We want a high pay commission, working on the same lines as the Low Pay Commission, and a cap on fat cat pay. Ending the scandal of this month’s “Fat Cat Tuesday,” when after only the three working days this year, City bosses had already earned more than their average company workers.

Today we are calling for a royal commission on industrial relations. This would examine government legislation and policy from the Thatcher years onwards and outline a plan for the restoration of proper workers’ rights. 

Plaid Cymru has also put forward plans for including trade unions and workers’ representatives in forming industrial strategy.

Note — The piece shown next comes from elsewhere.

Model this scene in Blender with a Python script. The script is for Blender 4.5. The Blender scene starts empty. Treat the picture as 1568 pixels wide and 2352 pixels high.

For too long the government’s door has been shut in the faces of those who stand for working people.

And even the IMF now says that collective bargaining should be extended in the developed world to tackle inequality and solve the low pay and low productivity crisis that afflicts Western economies. But this seems to have passed the Westminster Establishment parties by. 

Communities in Wales and beyond still bear the scars of the miners’ strike and are still ravaged by the deindustrialisation forced upon them.

We have called for an official inquiry into the use of state forces against the mining unions during 1984-5. The recent and successful Hillsborough inquiry proves that it can be done. 

This is an ambitious list, and there is more which I have not the space to include.

But Plaid Cymru MPs are in London politics for a purpose. And it is not to secure a coveted job as a junior whip or a fancy handle to our names. We are now three. But we are working hard to be many more and a fearsome force for progressive change.

Hywel Williams is Plaid Cymru MP for Arfon.